Last year, my mom bought a Man Ray designed chess piece set from the MOMA as a gift for my dad. The accompanying board was out of stock and she couldn't find any boards sized correctly for the pieces in the right style. She wondered if I would be able to make one for less than the $250 MOMA was asking for when it went back in stock.
Part of the problem my mom was having is that most chessboards are made from painted plywood with a wood frame. I've never built a chessboard, but a frameless board would either need to be glued up from multiple pieces of solid wood, like a butcher-block, or plywood with an "invisible" edging like the style on the right, but with the solid edge cut flush with the panel edge after glueup.

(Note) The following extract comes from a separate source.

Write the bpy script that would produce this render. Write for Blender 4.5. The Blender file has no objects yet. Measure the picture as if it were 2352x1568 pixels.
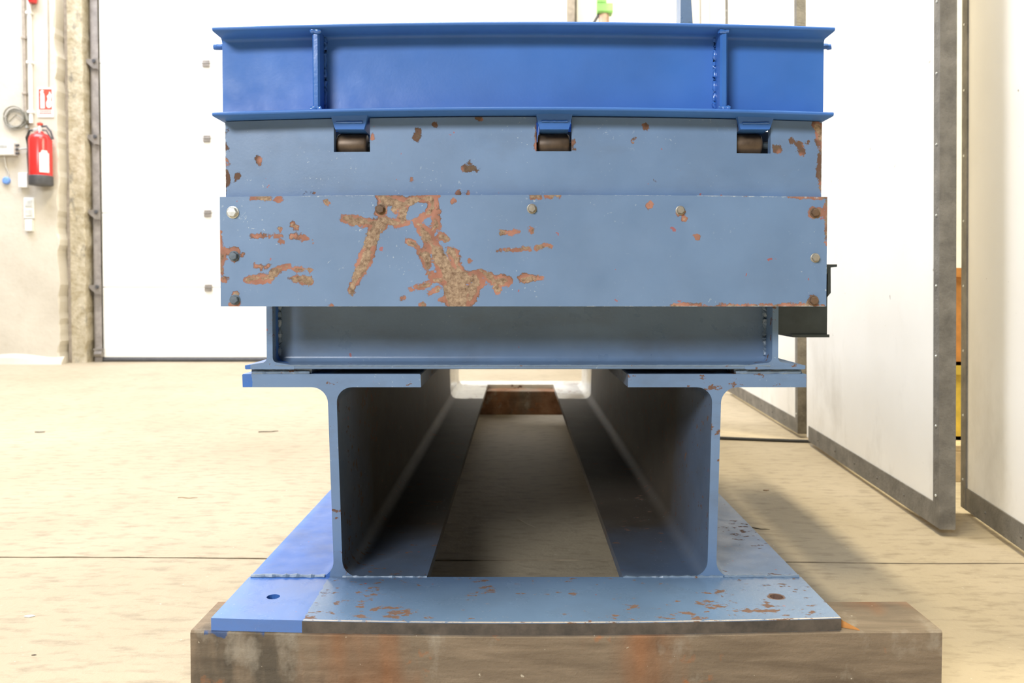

I only thought of that second option after I planned my project, so... oops. It would certainly be easier and more dimensionally stable. Regardless, I happened to have a ton of european beech (the wood used in the chess set), so it made perfect sense to make the board out of wood. You know, apart from the inherent problems with any "thin" glue-up panel like splitting, cracking, warping, bowing, and the occasional wood stress explosion (actually happened to some youtube woodworker).
To avoid some of the problem, I decided to do the board in strips instead of individual squares. The strips would be the same width as the square sides so theoretically, I could offset the every other strip bu the square size and mask in a straight line:
Which sounds great until you trim the edges just a hair too small and then nothing lines up anymore.
I ended up gluing up the board and then masking the entire surface before cutting out each black square. To avoid paint seeping under the tape, I shellaced the black squares to seal the edges then applied a few coats of 9+ year old matte black spray paint. I got to use my spray-can gun (also 9+ years old) and boy, does it help. After the paint, I applied a layer of spray-on poly, then waxed the board. I took advantage of the sunniest day so far this year (as measured by my solar panels) to do most of the finish work outside in the sun.
I'm surprised at how well it worked. There are some areas where I used superglue to try and fill some of the cracks with superglue and didn't sand off the staining. I also had a total disaster with the dowels I tried to use for alignment, but I don't want to talk about that.
I also added some barrel hinges so the board can fold in half. At 17" on a side, this thing is huge.